Mais uma amostra de que em relação a Fátima não há uma extensa unanimidade é a decisão do Governo de decretar tolerância de ponto para o dia 12 de Maio, a sexta-feira em que o Sumo Pontífice chega a Portugal. O anúncio gerou críticas e debate sobre a laicidade do Estado. Fernando Rosas é contra, mas para José Gil justifica-se.

“Temos que ver a vinda deste Papa como uma figura não só religiosa, mas também como um fenómeno cultural”, observa José Gil. E é a essa luz, defende, que a tolerância de ponto deve ser concedida. “Se o Nelson Mandela em vida viesse a Portugal e o Governo concedesse uma tolerância de ponto para o povo ir vê-lo, as pessoas estariam de acordo ou não? Claro que estariam”. Isto porque Nelson Mandela é, tal como o Papa Francisco, avalia o filósofo, “uma figura produtora e eminente – não é só simbólica – da cultura política, humanitária e positiva de hoje”.

Com raízes numa época histórica tumultuosa, Fátima ajudou a moldar o século XX português. Como seria Portugal sem Fátima? “É um exercício inconsequente”, considera Fernando Rosas, para quem “Fátima aparece fruto de um contexto histórico, de todo um pathos de tragédia nacional que chama ao providencialismo divino”.

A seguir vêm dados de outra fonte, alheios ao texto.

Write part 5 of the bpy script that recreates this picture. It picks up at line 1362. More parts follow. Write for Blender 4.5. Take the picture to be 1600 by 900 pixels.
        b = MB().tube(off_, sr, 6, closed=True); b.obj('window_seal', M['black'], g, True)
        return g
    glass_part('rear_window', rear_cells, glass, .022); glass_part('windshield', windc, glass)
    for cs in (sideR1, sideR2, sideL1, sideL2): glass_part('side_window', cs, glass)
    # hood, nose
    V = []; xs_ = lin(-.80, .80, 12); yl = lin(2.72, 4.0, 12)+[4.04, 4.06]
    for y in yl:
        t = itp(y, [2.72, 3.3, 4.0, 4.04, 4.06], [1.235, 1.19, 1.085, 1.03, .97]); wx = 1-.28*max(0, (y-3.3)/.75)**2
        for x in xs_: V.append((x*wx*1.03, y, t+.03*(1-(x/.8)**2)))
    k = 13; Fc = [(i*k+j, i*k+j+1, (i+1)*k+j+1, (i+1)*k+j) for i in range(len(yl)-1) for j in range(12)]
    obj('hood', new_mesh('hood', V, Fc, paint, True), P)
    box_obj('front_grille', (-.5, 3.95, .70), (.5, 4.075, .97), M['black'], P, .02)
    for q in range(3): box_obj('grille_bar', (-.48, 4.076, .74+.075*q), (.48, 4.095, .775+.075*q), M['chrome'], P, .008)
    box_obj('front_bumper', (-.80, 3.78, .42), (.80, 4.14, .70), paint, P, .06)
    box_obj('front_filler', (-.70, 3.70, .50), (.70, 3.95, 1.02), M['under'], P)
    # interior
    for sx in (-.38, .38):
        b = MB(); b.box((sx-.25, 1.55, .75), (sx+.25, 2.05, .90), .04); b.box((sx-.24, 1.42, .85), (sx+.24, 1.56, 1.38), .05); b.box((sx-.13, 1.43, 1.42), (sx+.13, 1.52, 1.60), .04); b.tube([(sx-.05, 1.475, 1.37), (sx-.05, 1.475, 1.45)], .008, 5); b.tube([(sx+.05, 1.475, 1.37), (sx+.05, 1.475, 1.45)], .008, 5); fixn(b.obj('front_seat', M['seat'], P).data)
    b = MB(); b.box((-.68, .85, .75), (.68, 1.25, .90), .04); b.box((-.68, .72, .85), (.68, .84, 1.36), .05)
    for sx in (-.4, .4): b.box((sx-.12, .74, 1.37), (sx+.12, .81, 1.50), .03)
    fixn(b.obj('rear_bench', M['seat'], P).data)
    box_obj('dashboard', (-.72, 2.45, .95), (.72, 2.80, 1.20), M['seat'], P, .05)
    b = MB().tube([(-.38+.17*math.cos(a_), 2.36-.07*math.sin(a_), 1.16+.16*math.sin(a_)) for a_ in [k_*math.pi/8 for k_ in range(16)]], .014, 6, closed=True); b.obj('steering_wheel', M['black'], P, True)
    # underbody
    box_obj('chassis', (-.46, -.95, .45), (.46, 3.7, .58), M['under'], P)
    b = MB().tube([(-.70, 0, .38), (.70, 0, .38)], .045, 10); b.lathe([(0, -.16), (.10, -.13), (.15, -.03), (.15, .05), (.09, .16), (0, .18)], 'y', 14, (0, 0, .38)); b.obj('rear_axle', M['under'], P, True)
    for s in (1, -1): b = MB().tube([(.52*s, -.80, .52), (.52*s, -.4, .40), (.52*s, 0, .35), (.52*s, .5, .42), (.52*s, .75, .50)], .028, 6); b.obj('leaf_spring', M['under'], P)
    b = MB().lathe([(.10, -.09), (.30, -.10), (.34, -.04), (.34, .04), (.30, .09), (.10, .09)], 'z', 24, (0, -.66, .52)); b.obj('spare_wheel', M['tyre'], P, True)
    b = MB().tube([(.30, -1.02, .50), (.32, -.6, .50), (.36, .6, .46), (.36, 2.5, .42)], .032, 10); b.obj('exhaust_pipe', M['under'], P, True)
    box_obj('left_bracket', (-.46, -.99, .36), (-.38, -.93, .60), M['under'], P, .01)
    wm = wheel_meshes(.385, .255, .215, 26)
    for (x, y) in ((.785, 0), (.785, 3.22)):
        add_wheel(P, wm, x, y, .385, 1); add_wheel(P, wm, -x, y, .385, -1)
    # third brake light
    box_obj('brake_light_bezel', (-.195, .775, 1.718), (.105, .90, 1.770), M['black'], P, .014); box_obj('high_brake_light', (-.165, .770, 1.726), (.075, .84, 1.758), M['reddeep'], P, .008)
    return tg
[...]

Para dar resposta a essa questão, ensaia José Gil, teria que se imaginar um outro elemento que viesse ocupar o seu lugar e o da religião. “Esse elemento não sei qual é.” O filósofo recorre a Fernando Pessoa para falar da religião como “um factor imprescindível de coesão popular”, embora com os seus riscos.  

João Canijo crê que “o mais importante não é acreditar que os milagres aconteceram. O importante é que milhões de pessoas comungam dessa crença. Esse é que é o fenómeno”.